When you make things or do creative things, two things happen. First, as you use your body to make things, your head is silenced. Without the noisy head constantly speaking to you about fear, success, failure, or how others would see you, you can listen to your heart more clearly.

Second, is what I learned from my favorite author, Elizabeth Gilbert. By making things, we can restore a sense of what it means to be a human. Humans created art 30 thousands years ago, a long time before humans invented letters or started agriculture to regularly feed themselves. So making things for nothing, without any practical purpose is what we, humans, have been doing throughout our history. Why not do it?

Through making things, I started to develop an understanding of my being.

Then, one day, the idea came to me that ikebana, the Japanese traditional art of flower arrangement that I had kept doing for 20 years as my hobby despite various life obstacles, could be my new career. Ikebana means letting flowers live. In order to let flowers live, you need to silence your head and listen to the voice of the flowers. Through my own experience, I realized the process of ikebana was similar to the process of us trying to figure out our own being. I thought that maybe I can bring ikebana to the broader society to let people get closer to their own being.

The idea never left me. I then decided to leave Harvard Business School to commit myself fully to the ikebana activity. I started to call myself an “ikebana artist.” That was about 3 years ago, and it has been an exciting and amazing three years.

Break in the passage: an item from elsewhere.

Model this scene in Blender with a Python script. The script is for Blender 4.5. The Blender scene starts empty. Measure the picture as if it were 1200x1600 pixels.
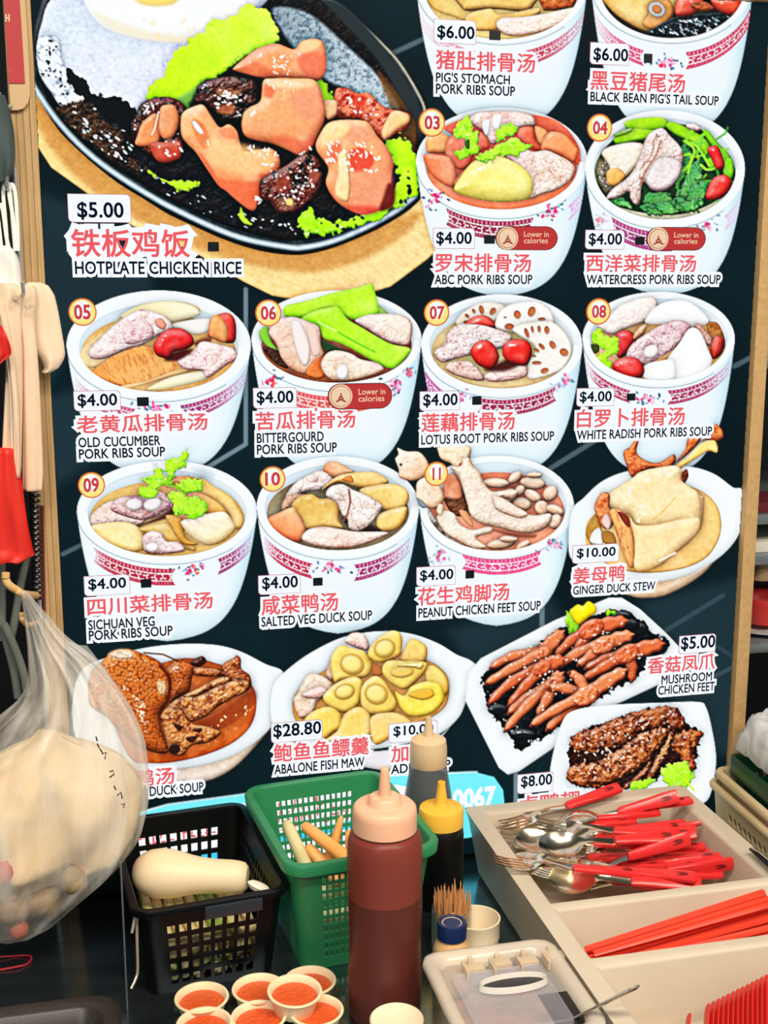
import bpy, bmesh, math, random
import numpy as np
from mathutils import Vector, Matrix

# ------------------------------------------------------------------ camera, light, exposure
SC = bpy.context.scene
COL = SC.collection
F_PX = 1890.0                                    # focal length in pixels of the 1200 x 1600 frame
PITCH = math.atan(370/F_PX); YAW = math.radians(13.2)
CAM = np.array([0.0, -1.6, 1.652])
_h = np.array([math.sin(YAW), math.cos(YAW), 0]); _r = np.array([math.cos(YAW), -math.sin(YAW), 0]); _z = np.array([0, 0, 1.0])
FWD = _h*math.cos(PITCH)-_z*math.sin(PITCH); UPV = _h*math.sin(PITCH)+_z*math.cos(PITCH)
cd = bpy.data.cameras.new('camera'); cd.sensor_fit = 'VERTICAL'; cd.sensor_height = 36.0; cd.lens = 36.0*F_PX/1600; cd.clip_start = .05
cam = bpy.data.objects.new('camera', cd); COL.objects.link(cam)
cam.location = CAM; cam.rotation_euler = (math.pi/2-PITCH, 0, -YAW)
SC.camera = cam
SC.view_settings.view_transform = 'Standard'; SC.view_settings.look = 'None'
SC.view_settings.exposure = 0.0; SC.view_settings.gamma = 1.0; SC.view_settings.use_curve_mapping = False

def ray(px, py): return FWD*F_PX+_r*(px-600)+UPV*(800-py)
def aty(px, py, y=0.0):
    """point of the upright plane at depth y that shows at this place of the photo"""
    d = ray(px, py); return CAM+d*((y-CAM[1])/d[1])
def atz(px, py, z):
    d = ray(px, py); return CAM+d*((z-CAM[2])/d[2])

wd = bpy.data.worlds.new('world'); SC.world = wd; wd.use_nodes = True
wd.node_tree.nodes['Background'].inputs[0].default_value = (.50, .66, .72, 1)
wd.node_tree.nodes['Background'].inputs[1].default_value = .28

def lamp(name, loc, size, power, col, rot=(0, 0, 0)):
    l = bpy.data.lights.new(name, 'AREA'); l.shape = 'RECTANGLE'; l.size, l.size_y = size; l.energy = power; l.color = col
    o = bpy.data.objects.new(name, l); COL.objects.link(o); o.location = loc; o.rotation_euler = rot
    return o
# ceiling tubes over the passage in front of the stall
lamp('ceiling_tube_light', (.35, -1.5, 2.82), (1.6, .25), 60, (1, .90, .76))
lamp('ceiling_tube_light', (-.9, -2.4, 2.82), (1.2, .25), 38, (1, .93, .84))
lamp('ceiling_tube_light', (1.5, -2.2, 2.82), (.8, .25), 38, (1, .88, .74))

ZC = .80                                         # height of the counter top

# ------------------------------------------------------------------ materials
MATS = {}
def mat(name, col, rough=.5, metal=0, spec=.5, trans=0, alpha=1, emit=None, es=1, noise=None, bump=None, sss=0, coat=0, ior=1.45):
    """procedural material; colours are given as seen (sRGB 0-255)"""
    if name in MATS: return MATS[name]
    def lin(c): return tuple((v/255/12.92 if v/255 <= .04045 else ((v/255+.055)/1.055)**2.4) for v in c)+(1,)
    m = bpy.data.materials.new(name); m.use_nodes = True; nt = m.node_tree; b = nt.nodes['Principled BSDF']
    b.inputs['Base Color'].default_value = lin(col); b.inputs['Roughness'].default_value = rough; b.inputs['Metallic'].default_value = metal
    b.inputs['Specular IOR Level'].default_value = spec; b.inputs['Transmission Weight'].default_value = trans; b.inputs['Alpha'].default_value = alpha
    b.inputs['IOR'].default_value = ior; b.inputs['Coat Weight'].default_value = coat
    if sss: b.inputs['Subsurface Weight'].default_value = sss; b.inputs['Subsurface Radius'].default_value = (.01, .005, .003)
    if emit: b.inputs['Emission Color'].default_value = lin(emit); b.inputs['Emission Strength'].default_value = es
    if noise or bump: tc = nt.nodes.new('ShaderNodeTexCoord')
    if noise:
        scale, col2, lo, hi, stretch = noise
        mp = nt.nodes.new('ShaderNodeMapping'); mp.inputs['Scale'].default_value = stretch
        n = nt.nodes.new('ShaderNodeTexNoise'); n.inputs['Scale'].default_value = scale; n.inputs['Detail'].default_value = 6
        r = nt.nodes.new('ShaderNodeValToRGB'); r.color_ramp.elements[0].position = lo; r.color_ramp.elements[1].position = hi
        r.color_ramp.elements[0].color = lin(col); r.color_ramp.elements[1].color = lin(col2)
        nt.links.new(tc.outputs['Object'], mp.inputs[0]); nt.links.new(mp.outputs[0], n.inputs['Vector']); nt.links.new(n.outputs['Fac'], r.inputs[0]); nt.links.new(r.outputs[0], b.inputs['Base Color'])
    if bump:
        scale, strength = bump
        n = nt.nodes.new('ShaderNodeTexNoise'); n.inputs['Scale'].default_value = scale; n.inputs['Detail'].default_value = 5
        bp = nt.nodes.new('ShaderNodeBump'); bp.inputs['Strength'].default_value = strength; bp.inputs['Distance'].default_value = .002
        nt.links.new(tc.outputs['Object'], n.inputs['Vector']); nt.links.new(n.outputs['Fac'], bp.inputs['Height']); nt.links.new(bp.outputs[0], b.inputs['Normal'])
    MATS[name] = m
    return m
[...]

I have no doubt that you all have studied very hard at WBS and have learned a great wealth of knowledge, such as 4P in marketing, 5 forces in strategy, and CAGE framework for globalization. You are a master of knowing.

And if you think you already know your being and you are connected to it, rock on. You have your compass and you are fully equipped with the knowledge you need. Just do whatever you think you want to do.

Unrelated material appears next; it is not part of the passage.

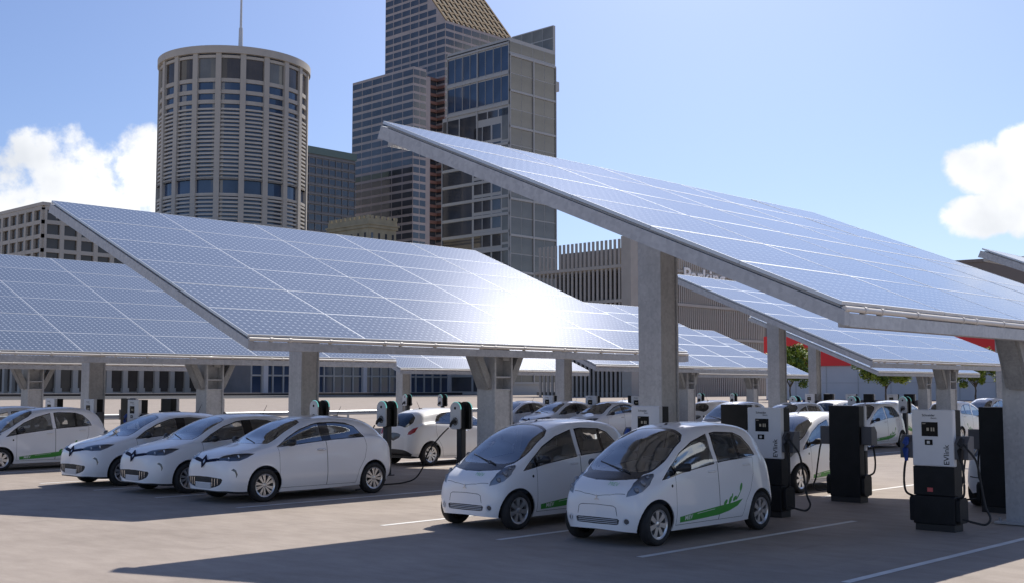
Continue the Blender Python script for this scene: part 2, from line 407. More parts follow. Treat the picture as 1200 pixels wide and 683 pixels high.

But some of you may not have much understanding of your being, like me just graduating from the graduate school. If so, just know that the exciting journey to find and get connected to your being is just beginning. And if you feel lost during the journey, just make things. Be a human who painted a picture on the cave wall 30 thousands years ago. If you keep making things, you become someone who is not just a consumer or an employee who does things that your employer tells you to do. By making things, you become yourself. It may take time, but you will, eventually.

Be a maker. Do not just be a consumer or an employee. Make things, whatever your heart tells you to make. If you want to make business, that is great. If not, that is also great. You do not have to be an entrepreneur just because you graduated from a business school. I guarantee that it would help you live a far more interesting life. It would help you live a life that you were born to live.

Again, congratulations, class of 2019. And thank you very much.